>> begin SUPPLIED DATA

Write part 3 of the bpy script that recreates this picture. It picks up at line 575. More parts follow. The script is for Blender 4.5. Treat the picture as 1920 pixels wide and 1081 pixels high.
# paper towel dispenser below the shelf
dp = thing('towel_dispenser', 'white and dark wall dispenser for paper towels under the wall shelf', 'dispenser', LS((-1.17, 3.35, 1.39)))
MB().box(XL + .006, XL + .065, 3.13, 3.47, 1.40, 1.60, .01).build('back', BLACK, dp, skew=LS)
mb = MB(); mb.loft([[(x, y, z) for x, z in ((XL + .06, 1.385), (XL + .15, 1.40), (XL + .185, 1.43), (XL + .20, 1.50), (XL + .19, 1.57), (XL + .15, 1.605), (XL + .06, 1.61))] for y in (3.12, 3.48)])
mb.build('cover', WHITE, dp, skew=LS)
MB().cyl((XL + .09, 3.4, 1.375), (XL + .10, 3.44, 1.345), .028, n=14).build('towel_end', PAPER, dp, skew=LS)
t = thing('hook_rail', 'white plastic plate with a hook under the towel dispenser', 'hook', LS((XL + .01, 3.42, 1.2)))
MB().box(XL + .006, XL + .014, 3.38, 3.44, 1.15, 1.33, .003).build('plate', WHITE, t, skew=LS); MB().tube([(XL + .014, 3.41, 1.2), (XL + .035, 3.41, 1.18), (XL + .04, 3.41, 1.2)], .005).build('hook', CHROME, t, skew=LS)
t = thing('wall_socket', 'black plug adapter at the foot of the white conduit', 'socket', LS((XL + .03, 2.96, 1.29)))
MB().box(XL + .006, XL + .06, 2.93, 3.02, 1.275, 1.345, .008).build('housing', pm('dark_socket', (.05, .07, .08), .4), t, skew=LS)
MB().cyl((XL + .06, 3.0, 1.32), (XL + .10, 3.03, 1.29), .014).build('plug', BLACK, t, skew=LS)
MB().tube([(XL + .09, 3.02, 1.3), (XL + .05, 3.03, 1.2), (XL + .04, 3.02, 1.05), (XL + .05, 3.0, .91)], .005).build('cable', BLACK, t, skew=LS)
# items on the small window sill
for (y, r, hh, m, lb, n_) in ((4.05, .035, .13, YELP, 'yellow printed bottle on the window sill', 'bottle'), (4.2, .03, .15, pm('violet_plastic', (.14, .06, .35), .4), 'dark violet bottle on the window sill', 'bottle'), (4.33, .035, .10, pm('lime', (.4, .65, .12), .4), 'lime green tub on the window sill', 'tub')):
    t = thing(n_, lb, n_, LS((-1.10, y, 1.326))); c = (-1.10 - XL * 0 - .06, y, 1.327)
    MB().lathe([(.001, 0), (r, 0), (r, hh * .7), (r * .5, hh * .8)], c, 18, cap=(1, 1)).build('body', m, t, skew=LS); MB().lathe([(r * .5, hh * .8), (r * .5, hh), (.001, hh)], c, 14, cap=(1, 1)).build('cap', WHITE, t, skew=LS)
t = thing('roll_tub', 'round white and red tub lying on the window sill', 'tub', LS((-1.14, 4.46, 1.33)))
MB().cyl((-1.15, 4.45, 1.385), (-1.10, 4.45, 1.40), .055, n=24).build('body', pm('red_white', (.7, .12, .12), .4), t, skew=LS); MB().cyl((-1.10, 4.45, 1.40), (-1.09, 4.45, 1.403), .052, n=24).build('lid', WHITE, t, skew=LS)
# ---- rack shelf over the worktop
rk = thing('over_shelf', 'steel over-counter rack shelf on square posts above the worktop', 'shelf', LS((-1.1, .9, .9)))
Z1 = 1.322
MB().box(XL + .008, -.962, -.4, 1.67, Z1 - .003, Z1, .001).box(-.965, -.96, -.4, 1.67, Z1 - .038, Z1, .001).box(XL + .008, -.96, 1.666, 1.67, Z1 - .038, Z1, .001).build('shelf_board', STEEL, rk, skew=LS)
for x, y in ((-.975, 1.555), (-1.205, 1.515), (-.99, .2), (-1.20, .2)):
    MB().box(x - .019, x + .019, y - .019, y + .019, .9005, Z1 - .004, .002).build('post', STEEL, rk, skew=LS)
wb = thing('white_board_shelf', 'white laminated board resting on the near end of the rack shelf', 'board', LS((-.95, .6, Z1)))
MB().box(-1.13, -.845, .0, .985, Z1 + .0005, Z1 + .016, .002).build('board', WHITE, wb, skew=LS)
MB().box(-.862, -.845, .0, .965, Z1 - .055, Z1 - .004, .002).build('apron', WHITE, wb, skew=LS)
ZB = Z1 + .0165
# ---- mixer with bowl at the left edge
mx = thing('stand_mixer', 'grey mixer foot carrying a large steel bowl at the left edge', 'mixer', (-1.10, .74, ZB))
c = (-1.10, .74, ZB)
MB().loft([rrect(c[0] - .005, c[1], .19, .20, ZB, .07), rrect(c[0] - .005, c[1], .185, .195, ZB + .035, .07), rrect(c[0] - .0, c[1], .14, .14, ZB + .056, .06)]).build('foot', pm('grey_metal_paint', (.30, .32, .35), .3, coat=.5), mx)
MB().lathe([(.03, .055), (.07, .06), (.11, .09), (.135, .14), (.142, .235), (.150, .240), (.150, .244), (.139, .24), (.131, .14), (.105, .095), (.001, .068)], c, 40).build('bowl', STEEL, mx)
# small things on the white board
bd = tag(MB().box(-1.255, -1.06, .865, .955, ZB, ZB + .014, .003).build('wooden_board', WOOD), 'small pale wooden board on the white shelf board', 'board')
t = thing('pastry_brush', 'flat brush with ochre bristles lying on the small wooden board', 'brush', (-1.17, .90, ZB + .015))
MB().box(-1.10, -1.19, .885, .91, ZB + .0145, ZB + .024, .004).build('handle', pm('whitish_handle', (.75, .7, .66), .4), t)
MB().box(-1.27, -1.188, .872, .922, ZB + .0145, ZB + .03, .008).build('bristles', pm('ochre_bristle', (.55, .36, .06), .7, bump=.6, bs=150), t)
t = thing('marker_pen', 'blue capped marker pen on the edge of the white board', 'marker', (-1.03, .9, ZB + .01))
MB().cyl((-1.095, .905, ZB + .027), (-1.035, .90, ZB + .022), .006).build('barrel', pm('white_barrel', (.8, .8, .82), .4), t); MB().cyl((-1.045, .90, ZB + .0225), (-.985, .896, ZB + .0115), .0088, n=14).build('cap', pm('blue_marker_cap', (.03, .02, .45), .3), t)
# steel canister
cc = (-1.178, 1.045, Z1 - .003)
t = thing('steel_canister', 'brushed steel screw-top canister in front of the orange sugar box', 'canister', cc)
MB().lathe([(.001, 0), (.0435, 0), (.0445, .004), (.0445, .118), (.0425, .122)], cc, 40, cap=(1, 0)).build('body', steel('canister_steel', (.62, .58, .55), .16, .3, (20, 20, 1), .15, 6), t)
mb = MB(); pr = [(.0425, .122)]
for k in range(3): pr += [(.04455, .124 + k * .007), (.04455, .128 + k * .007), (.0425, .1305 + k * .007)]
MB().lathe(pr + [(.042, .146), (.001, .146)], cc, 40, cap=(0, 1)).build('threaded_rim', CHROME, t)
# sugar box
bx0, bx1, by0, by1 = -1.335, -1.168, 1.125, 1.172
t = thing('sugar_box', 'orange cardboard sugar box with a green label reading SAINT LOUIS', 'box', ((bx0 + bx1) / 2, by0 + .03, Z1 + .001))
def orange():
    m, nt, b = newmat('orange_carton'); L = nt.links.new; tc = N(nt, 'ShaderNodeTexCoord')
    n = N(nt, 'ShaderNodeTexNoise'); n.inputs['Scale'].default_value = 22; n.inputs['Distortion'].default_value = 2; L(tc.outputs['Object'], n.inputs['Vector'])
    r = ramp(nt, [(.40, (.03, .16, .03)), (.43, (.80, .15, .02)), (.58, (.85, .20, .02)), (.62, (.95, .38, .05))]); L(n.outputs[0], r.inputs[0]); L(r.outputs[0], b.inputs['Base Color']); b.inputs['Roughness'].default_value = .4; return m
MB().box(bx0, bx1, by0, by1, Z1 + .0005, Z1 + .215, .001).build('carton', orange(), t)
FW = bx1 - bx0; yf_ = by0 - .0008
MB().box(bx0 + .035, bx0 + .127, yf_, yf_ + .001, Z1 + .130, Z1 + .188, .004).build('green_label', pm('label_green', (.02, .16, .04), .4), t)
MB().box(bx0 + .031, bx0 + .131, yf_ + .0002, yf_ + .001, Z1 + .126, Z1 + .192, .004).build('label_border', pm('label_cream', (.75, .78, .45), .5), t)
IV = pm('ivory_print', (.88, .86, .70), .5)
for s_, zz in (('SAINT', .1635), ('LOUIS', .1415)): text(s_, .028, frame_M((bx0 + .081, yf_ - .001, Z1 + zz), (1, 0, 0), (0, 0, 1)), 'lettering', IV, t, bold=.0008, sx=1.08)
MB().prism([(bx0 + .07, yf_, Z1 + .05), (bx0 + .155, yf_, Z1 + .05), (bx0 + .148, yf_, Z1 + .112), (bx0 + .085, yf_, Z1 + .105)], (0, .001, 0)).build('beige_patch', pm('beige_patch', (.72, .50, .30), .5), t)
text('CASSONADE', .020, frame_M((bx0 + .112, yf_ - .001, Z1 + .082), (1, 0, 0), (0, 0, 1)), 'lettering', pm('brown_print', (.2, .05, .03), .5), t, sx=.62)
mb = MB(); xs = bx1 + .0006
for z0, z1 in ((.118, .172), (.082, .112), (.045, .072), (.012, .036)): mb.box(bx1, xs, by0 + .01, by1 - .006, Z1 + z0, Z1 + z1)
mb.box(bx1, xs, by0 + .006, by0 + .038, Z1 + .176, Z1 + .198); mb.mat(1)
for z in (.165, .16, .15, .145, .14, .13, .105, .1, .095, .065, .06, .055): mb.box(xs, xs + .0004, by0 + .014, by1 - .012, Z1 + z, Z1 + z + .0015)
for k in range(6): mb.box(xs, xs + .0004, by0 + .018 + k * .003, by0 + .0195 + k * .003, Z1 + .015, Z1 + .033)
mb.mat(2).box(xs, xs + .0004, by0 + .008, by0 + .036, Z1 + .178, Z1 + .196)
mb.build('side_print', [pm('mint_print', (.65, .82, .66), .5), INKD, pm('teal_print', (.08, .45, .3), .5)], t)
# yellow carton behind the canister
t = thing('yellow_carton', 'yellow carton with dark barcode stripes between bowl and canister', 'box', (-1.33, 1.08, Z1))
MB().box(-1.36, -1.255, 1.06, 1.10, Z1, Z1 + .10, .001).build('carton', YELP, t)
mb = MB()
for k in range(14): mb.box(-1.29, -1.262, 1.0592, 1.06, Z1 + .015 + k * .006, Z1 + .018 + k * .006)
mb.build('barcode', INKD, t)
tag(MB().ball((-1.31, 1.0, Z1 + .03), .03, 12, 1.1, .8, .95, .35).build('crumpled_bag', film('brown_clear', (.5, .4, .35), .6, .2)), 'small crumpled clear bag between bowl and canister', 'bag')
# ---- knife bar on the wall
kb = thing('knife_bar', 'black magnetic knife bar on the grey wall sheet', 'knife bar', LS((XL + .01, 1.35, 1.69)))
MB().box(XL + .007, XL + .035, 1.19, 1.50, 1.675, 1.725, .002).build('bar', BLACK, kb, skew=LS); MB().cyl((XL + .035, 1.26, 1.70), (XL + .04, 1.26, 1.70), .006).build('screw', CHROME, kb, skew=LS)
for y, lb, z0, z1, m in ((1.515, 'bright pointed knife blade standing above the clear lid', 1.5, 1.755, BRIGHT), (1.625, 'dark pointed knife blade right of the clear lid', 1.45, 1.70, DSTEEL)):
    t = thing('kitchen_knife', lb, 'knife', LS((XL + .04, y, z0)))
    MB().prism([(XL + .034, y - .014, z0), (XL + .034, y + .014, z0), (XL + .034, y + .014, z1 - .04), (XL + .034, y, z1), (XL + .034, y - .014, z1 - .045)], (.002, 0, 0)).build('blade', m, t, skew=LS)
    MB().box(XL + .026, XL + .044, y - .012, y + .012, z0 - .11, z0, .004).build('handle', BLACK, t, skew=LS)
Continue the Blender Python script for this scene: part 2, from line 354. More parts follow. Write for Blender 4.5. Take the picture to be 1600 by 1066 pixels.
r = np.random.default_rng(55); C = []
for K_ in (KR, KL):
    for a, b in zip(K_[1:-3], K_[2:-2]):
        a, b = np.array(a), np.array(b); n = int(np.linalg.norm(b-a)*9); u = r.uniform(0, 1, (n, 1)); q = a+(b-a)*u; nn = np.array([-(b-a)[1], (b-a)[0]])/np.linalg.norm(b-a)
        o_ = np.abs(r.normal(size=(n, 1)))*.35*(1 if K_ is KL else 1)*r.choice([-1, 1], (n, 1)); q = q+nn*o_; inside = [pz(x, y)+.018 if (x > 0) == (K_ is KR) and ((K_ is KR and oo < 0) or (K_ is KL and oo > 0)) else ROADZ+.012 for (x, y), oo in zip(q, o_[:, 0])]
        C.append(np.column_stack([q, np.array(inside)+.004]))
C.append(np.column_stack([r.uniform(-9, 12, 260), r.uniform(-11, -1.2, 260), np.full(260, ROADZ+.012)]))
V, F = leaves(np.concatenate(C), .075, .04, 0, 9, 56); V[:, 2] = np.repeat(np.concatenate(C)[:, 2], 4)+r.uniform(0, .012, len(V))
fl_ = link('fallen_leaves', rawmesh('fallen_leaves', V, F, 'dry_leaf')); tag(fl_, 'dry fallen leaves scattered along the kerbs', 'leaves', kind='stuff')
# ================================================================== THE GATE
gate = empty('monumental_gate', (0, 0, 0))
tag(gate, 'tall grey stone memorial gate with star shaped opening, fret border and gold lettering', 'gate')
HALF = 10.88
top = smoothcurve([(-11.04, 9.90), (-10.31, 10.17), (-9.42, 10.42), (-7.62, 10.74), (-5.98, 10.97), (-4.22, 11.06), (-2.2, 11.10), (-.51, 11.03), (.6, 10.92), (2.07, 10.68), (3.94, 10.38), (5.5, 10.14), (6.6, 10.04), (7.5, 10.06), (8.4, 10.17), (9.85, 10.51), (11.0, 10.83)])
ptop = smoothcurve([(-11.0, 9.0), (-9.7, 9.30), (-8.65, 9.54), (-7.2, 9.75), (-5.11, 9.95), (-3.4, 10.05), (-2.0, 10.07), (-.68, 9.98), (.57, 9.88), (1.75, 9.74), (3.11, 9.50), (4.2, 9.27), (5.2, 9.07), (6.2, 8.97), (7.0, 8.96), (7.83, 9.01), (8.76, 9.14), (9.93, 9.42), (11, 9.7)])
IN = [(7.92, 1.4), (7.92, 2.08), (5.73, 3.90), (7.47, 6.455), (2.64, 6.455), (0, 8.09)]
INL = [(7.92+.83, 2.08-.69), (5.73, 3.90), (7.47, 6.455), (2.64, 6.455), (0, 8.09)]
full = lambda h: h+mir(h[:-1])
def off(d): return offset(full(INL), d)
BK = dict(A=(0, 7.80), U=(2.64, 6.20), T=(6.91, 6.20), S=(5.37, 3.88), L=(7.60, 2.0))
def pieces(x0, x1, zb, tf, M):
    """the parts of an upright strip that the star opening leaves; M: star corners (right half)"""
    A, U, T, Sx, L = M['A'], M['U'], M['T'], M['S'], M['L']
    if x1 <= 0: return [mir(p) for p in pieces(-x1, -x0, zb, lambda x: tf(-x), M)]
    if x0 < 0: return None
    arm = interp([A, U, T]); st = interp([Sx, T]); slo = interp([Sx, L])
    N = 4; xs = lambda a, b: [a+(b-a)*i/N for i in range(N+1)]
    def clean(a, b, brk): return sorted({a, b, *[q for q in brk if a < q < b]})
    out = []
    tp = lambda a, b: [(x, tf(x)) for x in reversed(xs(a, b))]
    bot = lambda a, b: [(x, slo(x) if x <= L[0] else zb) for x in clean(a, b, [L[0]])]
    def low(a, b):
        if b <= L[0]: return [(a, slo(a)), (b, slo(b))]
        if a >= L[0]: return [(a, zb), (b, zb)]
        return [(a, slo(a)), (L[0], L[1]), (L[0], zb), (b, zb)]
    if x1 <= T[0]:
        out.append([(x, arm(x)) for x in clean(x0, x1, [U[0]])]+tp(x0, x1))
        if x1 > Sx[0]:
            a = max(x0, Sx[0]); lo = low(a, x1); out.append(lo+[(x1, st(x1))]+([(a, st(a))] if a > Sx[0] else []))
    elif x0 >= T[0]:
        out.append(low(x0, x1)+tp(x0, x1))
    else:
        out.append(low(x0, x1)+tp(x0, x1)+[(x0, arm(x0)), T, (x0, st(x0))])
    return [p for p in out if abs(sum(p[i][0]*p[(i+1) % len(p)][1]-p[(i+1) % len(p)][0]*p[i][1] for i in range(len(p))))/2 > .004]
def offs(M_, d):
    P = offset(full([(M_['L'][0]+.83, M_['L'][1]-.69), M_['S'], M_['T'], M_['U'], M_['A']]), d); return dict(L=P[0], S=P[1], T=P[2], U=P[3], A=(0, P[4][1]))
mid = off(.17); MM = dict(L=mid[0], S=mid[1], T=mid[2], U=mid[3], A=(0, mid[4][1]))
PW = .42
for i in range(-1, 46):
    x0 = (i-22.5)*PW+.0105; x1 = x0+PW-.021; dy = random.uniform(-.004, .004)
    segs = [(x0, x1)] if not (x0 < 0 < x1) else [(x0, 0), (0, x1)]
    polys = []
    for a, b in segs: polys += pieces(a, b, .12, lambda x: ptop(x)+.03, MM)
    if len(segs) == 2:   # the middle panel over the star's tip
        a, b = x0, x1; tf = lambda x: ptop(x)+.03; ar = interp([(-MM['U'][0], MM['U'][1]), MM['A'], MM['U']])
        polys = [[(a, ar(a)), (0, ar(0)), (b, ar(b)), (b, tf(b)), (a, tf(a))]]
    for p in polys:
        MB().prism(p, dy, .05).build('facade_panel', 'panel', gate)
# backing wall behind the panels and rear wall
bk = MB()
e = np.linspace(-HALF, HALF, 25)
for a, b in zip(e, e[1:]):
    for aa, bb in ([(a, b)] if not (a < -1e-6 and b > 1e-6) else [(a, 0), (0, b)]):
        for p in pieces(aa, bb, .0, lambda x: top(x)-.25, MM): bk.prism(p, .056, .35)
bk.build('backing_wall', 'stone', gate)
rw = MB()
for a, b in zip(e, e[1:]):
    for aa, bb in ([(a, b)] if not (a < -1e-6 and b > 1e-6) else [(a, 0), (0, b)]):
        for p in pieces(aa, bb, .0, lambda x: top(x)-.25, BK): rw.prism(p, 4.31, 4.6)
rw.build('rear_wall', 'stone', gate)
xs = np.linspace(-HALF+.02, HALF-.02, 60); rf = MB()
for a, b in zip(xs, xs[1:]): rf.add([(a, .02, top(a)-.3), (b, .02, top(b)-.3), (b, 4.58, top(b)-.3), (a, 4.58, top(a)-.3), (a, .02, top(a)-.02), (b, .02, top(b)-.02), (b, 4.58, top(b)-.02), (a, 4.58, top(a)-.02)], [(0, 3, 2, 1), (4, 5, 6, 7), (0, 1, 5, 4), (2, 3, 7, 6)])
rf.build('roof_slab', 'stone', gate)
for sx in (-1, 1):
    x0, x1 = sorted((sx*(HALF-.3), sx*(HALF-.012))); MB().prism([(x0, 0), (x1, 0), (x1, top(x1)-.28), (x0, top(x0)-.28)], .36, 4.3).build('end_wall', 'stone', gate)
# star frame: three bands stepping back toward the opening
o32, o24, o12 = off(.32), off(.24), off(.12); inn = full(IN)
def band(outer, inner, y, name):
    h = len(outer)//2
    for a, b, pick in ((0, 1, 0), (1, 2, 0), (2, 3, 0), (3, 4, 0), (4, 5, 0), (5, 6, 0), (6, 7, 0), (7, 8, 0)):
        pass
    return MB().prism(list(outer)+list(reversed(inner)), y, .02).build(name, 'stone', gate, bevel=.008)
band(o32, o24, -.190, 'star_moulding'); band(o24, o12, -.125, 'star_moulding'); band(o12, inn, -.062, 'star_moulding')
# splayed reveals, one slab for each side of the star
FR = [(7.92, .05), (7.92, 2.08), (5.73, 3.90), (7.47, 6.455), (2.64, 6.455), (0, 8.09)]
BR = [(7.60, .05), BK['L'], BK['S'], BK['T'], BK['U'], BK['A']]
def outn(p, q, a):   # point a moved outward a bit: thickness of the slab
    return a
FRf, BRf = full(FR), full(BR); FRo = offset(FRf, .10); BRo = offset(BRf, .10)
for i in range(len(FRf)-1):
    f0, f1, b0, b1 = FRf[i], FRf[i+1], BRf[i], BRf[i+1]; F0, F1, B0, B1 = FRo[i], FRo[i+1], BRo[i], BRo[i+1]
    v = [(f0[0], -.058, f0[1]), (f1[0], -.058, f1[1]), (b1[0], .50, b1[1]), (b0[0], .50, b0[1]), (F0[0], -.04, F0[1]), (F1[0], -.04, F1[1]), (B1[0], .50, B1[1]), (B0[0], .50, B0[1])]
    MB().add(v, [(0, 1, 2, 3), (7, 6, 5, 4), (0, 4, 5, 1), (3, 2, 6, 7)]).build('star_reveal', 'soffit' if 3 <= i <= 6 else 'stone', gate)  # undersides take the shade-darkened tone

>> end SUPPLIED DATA

* [TASK GOAL]:
In the entries above, find each line with the word "parts" and show it.

* [FINAL RESULT]:
Write part 3 of the bpy script that recreates this picture. It picks up at line 575. More parts follow. The script is for Blender 4.5. Treat the picture as 1920 pixels wide and 1081 pixels high.
Continue the Blender Python script for this scene: part 2, from line 354. More parts follow. Write for Blender 4.5. Take the picture to be 1600 by 1066 pixels.
    """the parts of an upright strip that the star opening leaves; M: star corners (right half)"""